The CFM output schedules are completely objective. The only page where inputs can be manipulated is on the Assumptions Page and then, only the variables in blue type.
All input values are derived from individual well data and information recorded and cataloged under the assigned API number for each well archived within the Energy Information Administration (“EIA”) division of the U.S. Department of Energy; from the relevant State Agency governing and enforcing Lease operations; documents recorded with the County where the subject Mineral Rights exist; from Petroleum Engineering Reports; from documents and information received from the Seller; and from whatever is sourced independently.
The CFM aggregates specific expense totals to each well equally for simplicity. Seldomly do sellers provide accurate well-by-well LOE expense data. The totals are accurate given what is learned from diligence investigations and absent sellers providing audited LOE statements, the delta between the aggregated totals and historical well-by-well operating expenses is minimal and mostly acceptable.
The CFM assumes the Purchase price will be 100% financed, with any need for equity shown last (see funding schedule). That way, the buyer or reader of the CFM can discern real value before pledging equity and assuming that risk, and can then decide if the subject acquisition is worth pursuing.
Oil and Gas Reserve valuation metrics, including decline data, are provided by Petroleum Engineering evaluations and appraisals – usually requested and commissioned by the buyer. The CFM incorporates well decline (rate value as entered into the Assumptions Page), into period-by-period production forecasts.
Production Decline analysis and production forecast estimates for remaining reserve years are based only on historical PDP data from producing zone(s). No production consideration from other known zones are included in the calculous to determine remaining Reserve years and asset value, which could be deemed as untapped additional value.
The Oil price in Period #1 is linked to the current WTI price per barrel produced at the time the CFM was prepared for evaluation. The CFM then adjusts the oil price moving forward, per period, pursuant to the WTI oil price variance input value added on the Assumptions Page.

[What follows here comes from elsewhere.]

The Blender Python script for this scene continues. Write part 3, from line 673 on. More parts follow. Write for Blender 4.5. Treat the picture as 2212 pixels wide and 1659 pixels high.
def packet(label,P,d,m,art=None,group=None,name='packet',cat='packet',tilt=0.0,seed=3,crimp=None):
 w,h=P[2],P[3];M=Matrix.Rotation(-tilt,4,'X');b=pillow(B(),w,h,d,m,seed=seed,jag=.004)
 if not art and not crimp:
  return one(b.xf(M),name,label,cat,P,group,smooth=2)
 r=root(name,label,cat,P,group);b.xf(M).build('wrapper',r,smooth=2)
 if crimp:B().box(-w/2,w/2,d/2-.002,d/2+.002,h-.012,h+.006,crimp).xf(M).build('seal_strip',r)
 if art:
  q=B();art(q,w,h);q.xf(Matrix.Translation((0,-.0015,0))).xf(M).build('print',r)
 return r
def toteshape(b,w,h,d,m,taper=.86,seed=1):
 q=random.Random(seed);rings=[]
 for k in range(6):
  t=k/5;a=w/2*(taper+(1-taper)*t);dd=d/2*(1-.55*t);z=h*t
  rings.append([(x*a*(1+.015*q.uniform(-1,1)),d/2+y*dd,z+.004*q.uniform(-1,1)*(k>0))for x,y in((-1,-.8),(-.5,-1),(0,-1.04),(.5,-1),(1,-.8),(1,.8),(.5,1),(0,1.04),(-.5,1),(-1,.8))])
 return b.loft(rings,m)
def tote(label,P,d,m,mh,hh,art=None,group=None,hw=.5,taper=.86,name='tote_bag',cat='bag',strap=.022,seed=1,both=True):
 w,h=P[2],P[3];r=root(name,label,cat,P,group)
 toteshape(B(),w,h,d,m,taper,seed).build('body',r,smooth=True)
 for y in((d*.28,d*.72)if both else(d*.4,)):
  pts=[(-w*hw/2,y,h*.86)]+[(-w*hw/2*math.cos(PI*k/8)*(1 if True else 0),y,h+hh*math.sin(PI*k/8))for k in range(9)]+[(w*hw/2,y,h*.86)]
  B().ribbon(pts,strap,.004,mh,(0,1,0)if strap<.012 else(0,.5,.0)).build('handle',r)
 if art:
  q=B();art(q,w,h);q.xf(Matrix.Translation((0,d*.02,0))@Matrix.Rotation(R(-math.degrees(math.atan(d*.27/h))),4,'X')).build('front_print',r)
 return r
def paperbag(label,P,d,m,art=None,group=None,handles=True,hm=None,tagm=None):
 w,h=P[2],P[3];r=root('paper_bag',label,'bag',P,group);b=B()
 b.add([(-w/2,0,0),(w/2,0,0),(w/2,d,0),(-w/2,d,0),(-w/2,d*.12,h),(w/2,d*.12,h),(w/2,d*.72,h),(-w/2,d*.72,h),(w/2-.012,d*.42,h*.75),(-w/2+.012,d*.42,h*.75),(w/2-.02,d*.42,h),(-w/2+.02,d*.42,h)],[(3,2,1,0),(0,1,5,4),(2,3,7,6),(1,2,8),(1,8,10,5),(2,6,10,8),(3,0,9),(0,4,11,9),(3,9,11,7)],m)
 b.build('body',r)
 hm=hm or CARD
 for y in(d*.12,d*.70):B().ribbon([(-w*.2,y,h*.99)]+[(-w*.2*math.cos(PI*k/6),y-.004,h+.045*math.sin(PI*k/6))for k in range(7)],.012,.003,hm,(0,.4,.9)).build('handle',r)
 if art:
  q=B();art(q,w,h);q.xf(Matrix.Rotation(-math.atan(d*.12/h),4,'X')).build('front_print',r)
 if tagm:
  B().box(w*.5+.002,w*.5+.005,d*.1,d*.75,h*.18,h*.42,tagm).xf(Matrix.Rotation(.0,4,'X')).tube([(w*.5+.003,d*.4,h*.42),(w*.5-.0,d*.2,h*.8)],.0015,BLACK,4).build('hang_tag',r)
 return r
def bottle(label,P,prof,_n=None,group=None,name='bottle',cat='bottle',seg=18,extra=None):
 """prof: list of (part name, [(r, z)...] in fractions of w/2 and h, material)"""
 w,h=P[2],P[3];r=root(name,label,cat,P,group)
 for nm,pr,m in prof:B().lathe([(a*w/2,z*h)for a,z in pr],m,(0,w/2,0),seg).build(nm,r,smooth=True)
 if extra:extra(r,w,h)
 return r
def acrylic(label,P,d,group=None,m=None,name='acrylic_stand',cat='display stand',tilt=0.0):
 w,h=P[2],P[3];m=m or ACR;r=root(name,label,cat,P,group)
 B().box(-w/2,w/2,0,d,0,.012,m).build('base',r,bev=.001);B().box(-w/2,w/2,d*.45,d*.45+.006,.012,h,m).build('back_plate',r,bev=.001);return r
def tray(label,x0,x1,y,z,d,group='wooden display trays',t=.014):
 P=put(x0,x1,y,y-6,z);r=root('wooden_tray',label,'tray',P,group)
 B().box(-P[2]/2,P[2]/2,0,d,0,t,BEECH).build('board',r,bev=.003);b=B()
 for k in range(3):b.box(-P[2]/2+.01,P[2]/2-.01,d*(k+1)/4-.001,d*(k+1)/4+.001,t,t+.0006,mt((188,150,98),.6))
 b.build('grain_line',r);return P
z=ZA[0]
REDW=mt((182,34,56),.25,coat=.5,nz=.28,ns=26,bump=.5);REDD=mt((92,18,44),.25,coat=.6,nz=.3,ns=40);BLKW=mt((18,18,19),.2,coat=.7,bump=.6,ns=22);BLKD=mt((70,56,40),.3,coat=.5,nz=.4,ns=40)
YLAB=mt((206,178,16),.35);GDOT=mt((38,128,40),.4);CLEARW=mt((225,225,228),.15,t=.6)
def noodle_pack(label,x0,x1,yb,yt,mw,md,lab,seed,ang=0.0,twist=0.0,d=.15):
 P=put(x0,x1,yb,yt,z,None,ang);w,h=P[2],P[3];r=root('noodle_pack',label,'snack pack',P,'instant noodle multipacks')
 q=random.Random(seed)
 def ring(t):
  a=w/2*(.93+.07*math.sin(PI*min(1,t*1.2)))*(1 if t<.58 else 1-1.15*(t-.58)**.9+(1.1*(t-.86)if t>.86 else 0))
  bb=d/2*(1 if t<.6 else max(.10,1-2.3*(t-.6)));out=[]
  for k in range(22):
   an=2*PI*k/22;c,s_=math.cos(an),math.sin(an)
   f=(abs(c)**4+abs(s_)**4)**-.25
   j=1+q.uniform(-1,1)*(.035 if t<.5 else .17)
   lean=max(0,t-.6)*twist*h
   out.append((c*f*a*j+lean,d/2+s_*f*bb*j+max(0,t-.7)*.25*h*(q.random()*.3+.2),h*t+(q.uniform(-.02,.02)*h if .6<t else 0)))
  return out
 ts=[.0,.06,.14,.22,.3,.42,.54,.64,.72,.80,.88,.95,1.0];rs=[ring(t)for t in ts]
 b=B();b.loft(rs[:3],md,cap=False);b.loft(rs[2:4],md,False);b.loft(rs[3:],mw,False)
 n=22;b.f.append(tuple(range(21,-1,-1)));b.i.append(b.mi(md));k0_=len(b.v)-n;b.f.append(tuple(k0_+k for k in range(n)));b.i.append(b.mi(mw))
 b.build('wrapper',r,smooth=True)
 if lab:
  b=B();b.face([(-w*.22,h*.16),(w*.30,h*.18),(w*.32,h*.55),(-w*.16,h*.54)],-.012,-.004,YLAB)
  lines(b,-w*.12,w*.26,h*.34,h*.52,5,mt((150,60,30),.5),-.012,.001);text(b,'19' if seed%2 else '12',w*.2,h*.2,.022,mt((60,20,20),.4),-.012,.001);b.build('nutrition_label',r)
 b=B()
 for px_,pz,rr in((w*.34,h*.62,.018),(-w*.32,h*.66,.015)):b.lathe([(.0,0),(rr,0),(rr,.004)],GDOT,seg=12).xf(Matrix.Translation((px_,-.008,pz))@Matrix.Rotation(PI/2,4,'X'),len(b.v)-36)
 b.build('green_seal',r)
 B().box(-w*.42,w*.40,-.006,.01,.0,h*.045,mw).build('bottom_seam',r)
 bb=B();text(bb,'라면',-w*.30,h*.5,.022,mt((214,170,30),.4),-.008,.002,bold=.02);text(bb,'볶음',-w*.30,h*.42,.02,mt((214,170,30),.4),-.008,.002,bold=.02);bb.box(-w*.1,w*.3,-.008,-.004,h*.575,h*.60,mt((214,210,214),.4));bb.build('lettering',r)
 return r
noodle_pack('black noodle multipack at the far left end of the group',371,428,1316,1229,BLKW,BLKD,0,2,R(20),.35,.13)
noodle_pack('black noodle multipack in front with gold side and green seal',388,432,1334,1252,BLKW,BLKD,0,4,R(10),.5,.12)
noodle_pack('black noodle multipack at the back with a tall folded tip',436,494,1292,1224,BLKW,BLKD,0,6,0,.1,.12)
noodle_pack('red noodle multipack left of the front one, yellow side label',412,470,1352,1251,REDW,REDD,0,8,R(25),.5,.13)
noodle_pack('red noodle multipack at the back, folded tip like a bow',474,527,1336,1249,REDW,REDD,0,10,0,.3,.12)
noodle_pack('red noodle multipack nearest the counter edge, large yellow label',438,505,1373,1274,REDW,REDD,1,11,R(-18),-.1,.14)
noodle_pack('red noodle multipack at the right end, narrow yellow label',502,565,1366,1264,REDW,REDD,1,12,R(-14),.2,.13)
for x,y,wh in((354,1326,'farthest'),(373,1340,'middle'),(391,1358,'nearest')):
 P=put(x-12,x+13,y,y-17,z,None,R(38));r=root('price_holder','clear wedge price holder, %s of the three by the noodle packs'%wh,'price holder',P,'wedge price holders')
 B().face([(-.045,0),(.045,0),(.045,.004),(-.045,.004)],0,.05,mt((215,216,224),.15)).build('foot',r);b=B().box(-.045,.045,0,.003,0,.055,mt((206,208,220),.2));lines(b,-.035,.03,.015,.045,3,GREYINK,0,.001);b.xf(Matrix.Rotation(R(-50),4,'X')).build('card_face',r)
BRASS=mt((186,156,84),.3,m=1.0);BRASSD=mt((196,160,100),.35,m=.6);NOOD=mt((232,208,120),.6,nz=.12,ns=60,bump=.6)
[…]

The CFM assumes the Lease or Asset being evaluated operates “as is” throughout the model with the ability to conduct “what if” analysis. “What if” inputs could include: (1) preventative maintenance schedules beginning and ending in given months or extending throughout the model; (2) augmenting production via infill drilling of new wells and then evaluating any flush period – in terms of time, yield, and cost. Any expected flush production from infill wells drilled and completed, and the associated lifting costs, are aggregated to the performance of nearby wells after the flush period (typically 2-3 months in waning duration) and the costs of adding wells are posted in the period when incurred; and (3) other equipment purchases, add-on asset acquisitions, or unplanned non-operating expenses, etc.
The CFM assumes that future capital costs expenditures, for whatever purpose, are sourced and paid from available cash. Should there be a cash shortfall in any given period, the CFM will first seek to draw from a Revolving Credit Line secured by an allowable percentage of A/R (usually the cheapest form of financing short-term capital needs); then the CFM will look to source the outstanding cash shortfall via Long-Term Debt secured by the allowable limit to borrow against equity in the subject assets; and finally, capital is sourced by incentivizing new investment capital by offering Mezzanine Equity or Preferred Stock.
The CFM shows in which specific month or period capital infusions are needed, received, and then delineates when monthly debt service and principal payments are made until debts are fully repaid. The CFM also shows when dividend payments are made, if applicable, and when any return-of-capital is paid to retire the Preferred Stock or Mezzanine Equity.
Loan or capital values as shown, interest rates, financing fees, and repayment schedules are for information purposes only, and may not reflect actual terms from lenders and financiers. Moreover, the presentation exhibits assume acquisition financing, soft costs, and initial operating capital was closed first and secured via Surety Bond while the funds are in escrow. Transactions are not official until the transaction and Division Orders are prepared, verified, and recorded (usually within 45 to 90 days after the transaction closes), and while ongoing revenue is then immediately owned by the buyer at transaction closing or in month #1, revenue receipts are held in suspense and not released to the new owner until the Division Orders have been recorded.
While the Accounts Receivable (A/R) and Depreciation Schedules are part of the CFM, they are not presented as both are self-explanatory given the line-item information for the same shown on the Balance Sheet and Income Statement.
The links to the various CFM schedules are a snapshot of the first periods. The CFM extends out 120 months or 10 years – plenty of time to ascertain value and how debt or investment capital is repaid or retired.
Furthermore, the CFM becomes the budget and benchmark against where actual performance will be measured. While no model is predictive of everything, it does provide to be an invaluable tool to objectively study all what is known about the purchase, and anticipated near-and-long term cash flow performance, of an oil and gas Lease. Moreover, the CFM can also determine if an asset is self-reliant and can exist and function on its own, and if any redundancy to a Company’s existing G&A or equipment inventory could be employed or shared to enhance overall company profitability.